### DATA SHOWN
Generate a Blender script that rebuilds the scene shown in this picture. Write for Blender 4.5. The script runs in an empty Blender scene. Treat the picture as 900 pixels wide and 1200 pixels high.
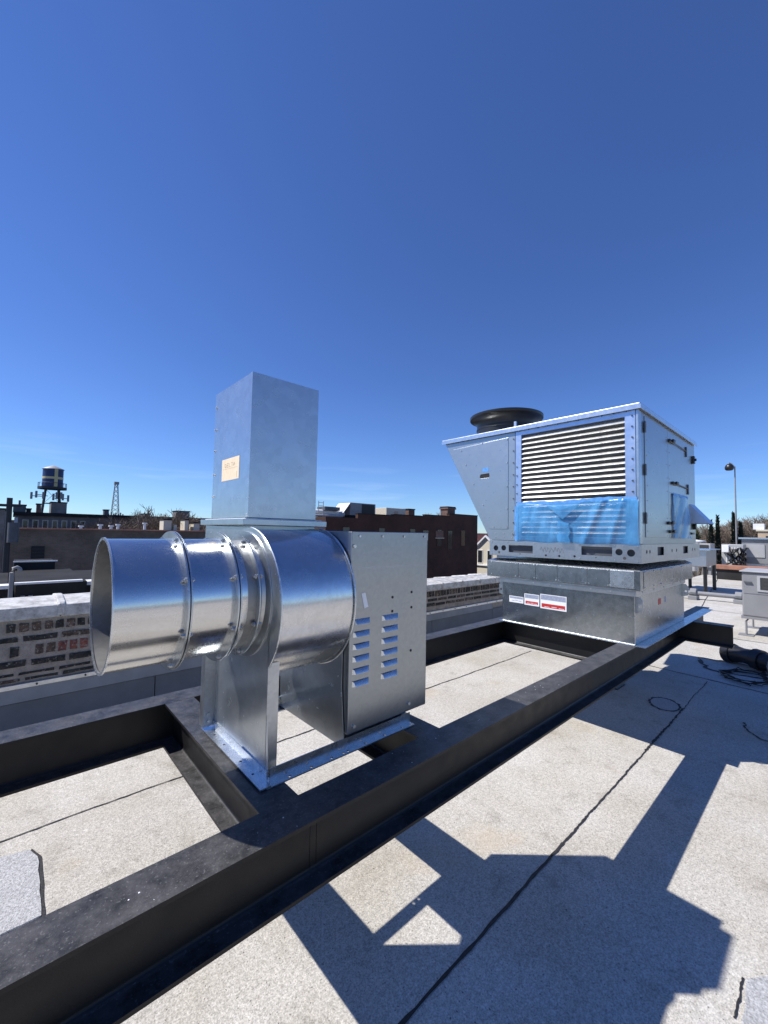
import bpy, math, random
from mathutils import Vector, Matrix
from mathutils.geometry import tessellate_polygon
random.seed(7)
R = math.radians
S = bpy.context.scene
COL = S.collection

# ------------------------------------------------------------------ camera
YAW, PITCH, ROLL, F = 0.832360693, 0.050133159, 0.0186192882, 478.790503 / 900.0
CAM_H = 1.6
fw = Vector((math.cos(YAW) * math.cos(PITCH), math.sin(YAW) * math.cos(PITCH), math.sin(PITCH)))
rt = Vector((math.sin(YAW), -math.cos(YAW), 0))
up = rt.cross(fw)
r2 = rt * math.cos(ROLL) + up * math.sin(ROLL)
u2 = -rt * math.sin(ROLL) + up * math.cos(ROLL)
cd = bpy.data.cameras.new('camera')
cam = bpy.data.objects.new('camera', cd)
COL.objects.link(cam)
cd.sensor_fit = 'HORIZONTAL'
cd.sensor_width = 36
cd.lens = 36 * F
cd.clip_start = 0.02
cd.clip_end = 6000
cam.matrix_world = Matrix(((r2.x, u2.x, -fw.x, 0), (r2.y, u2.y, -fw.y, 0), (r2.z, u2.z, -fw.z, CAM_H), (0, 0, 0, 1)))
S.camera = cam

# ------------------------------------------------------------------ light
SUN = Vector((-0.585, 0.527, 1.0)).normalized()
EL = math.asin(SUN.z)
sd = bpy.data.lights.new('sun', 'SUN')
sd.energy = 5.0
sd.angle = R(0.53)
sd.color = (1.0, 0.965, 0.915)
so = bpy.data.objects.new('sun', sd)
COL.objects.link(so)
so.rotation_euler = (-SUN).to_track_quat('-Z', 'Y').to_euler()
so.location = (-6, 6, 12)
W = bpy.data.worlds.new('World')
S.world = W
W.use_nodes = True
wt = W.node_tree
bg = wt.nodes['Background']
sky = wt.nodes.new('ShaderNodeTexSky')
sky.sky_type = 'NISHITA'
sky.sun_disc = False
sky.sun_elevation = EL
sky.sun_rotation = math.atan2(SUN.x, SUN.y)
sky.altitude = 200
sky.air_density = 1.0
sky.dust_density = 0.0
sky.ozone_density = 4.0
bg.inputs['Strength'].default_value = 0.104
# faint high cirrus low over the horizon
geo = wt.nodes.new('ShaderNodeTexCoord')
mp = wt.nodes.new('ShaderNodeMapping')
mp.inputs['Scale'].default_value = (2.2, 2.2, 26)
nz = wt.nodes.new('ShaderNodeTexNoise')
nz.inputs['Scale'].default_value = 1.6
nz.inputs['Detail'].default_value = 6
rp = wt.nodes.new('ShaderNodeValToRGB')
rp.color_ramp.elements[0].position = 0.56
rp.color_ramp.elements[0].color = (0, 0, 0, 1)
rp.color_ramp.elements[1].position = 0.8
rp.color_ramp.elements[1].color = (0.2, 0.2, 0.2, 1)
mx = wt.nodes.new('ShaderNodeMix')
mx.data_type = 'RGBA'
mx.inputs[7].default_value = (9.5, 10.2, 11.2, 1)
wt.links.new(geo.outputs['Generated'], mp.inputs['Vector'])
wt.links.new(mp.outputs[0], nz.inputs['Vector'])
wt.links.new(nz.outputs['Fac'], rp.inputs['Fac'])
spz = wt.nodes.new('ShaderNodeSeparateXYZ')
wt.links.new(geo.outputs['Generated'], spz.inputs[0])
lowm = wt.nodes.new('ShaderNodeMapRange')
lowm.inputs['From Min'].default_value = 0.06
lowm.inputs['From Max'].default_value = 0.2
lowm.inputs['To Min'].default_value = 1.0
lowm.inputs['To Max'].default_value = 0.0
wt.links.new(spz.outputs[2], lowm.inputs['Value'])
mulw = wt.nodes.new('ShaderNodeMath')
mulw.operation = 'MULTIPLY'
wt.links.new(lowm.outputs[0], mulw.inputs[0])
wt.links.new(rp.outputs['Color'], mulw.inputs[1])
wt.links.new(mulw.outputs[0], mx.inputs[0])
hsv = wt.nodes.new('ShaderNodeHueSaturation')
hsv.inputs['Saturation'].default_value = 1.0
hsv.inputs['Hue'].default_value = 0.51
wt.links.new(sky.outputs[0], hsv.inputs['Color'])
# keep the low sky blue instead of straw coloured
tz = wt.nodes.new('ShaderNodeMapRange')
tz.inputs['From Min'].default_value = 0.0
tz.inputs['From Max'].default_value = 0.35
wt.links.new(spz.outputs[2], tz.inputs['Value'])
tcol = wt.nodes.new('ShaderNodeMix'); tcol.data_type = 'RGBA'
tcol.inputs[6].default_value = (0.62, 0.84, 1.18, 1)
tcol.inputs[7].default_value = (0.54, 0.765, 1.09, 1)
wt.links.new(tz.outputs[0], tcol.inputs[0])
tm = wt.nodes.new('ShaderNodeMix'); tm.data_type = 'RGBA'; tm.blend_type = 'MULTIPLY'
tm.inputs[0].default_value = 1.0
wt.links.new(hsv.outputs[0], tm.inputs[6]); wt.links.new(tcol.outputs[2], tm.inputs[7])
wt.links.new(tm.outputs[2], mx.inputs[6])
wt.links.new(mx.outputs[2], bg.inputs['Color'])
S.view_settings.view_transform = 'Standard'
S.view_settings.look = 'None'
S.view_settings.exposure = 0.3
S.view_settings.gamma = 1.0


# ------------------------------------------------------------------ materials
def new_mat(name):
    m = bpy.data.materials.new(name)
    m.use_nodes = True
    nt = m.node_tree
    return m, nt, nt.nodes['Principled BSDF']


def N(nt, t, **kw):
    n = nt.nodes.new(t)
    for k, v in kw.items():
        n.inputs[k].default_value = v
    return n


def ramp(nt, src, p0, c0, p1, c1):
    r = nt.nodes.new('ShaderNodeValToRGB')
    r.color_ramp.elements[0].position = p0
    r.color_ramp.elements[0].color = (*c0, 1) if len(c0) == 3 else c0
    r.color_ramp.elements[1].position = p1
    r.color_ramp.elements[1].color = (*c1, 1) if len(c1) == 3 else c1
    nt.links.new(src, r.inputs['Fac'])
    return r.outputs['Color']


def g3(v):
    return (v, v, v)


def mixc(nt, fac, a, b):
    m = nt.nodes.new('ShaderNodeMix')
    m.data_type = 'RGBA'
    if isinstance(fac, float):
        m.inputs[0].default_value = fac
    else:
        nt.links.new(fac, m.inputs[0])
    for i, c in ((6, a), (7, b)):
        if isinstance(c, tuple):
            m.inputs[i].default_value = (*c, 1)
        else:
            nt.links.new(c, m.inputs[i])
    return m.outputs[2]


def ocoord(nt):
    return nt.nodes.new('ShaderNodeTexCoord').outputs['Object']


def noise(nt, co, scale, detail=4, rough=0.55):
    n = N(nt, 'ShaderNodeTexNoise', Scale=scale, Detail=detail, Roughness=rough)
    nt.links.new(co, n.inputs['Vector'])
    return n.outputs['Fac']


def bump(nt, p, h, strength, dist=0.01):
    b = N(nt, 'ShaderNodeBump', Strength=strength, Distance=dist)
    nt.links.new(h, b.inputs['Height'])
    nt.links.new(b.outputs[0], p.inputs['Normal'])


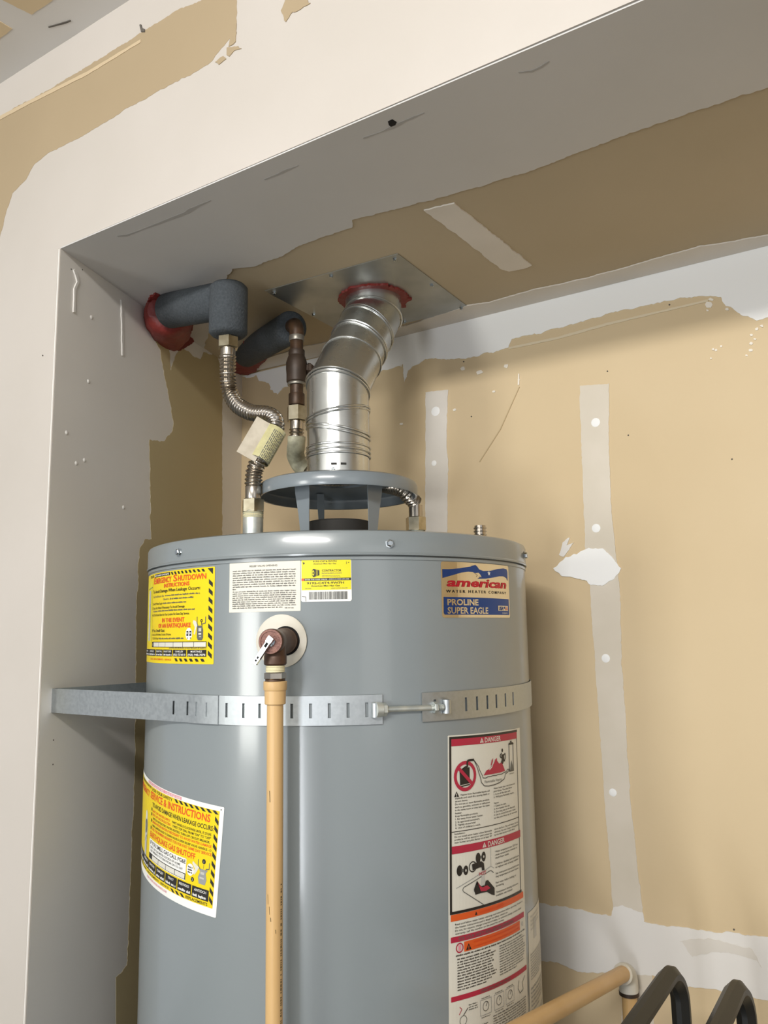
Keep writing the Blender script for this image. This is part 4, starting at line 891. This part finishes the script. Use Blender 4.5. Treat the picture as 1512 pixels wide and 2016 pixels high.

### TASK TO CARRY OUT
Take the lines above from the top of the records through the one with "COL = S.collection" and repeat them exactly, without any pictures.

### WORKED ANSWER
Generate a Blender script that rebuilds the scene shown in this picture. Write for Blender 4.5. The script runs in an empty Blender scene. Treat the picture as 900 pixels wide and 1200 pixels high.
import bpy, math, random
from mathutils import Vector, Matrix
from mathutils.geometry import tessellate_polygon
random.seed(7)
R = math.radians
S = bpy.context.scene
COL = S.collection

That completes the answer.